The real surprise is that Calvin College managed to be so good for so long in spite of its original sin, supposedly being part of a religion connected to constant reform (which for people in reformed traditions will always be necessary due to the way that innate epistemic and moral depravity undermine human institutions, especially ones relating to religion) and yet at the same time making professors swear allegiance to the Belgic Confession, the Heidelberg Catechism, and the Canons of Dort!
Q & A 7
Q. Then where does this corrupt human nature
come from?
A. From the fall and disobedience of our first parents,
Adam and Eve, in Paradise.^1
This fall has so poisoned our nature^2
that we are born sinners—
corrupt from conception on.^3
^1 Gen. 3
^2 Rom. 5:12, 18-19
^3 Ps. 51:5
John Calvin himself, following Augustine, urged us to think of scripture as often metaphorical, God accommodating common people. The anti-Calvinist doctrine that scripture was inerrant came much later, in fact at the Princeton Theological Seminary in response to a popular wave of fundamentalism. It was finally rejected by Presbyterians in 1927 (though it has survived elsewhere, most notably recently enshrined by the Southern Baptist Convention). But the President of Calvin College knows better than John Calvin! Here is Ruse on what happened:
So if modern science says that a literal Adam and Eve do not exist, start thinking of ways that one can keep a good creating god, sinful humans, and the need for Jesus to die on the cross for our salvation. And this is precisely what John Schneider, until the end of last month a member of the Religion Department at Calvin, has been doing. Drawing on theology even older than Augustine, he has been speculating that perhaps we should understand human nature as something developing gradually and (from a moral viewpoint) always in need of improvement and help. He has been arguing that perhaps the coming and suffering of Jesus is not “Plan B,” a fix-it solution by God to mop up after the mistakes of Adam and Eve, but something always part of the Divine Intention.

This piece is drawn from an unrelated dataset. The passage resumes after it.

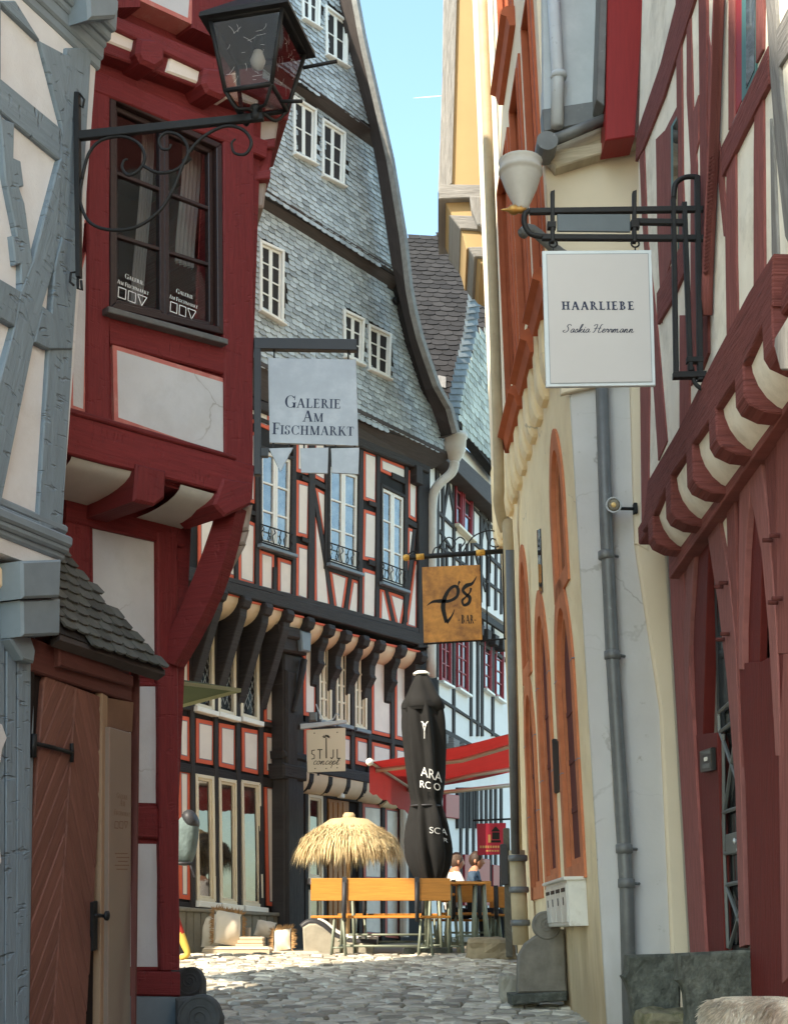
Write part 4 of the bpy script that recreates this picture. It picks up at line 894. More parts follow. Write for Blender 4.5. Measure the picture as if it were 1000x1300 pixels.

It is this that has got him into hot water with the president of Calvin College, who thinks that Schneider has been violating the terms of his employment. You will note that I said that Schneider used to be a member of the Religion Department for he has now taken early retirement. He and the College have issued one of those po-faced statements that say everyone is concerned to work things out for the good of the group and no one is blaming anyone for anything, but goodbye and good luck.
Anyhow, please read the Ruse article as well as the articles to which he links (Ruse has been following this for some time). It's pretty depressing stuff.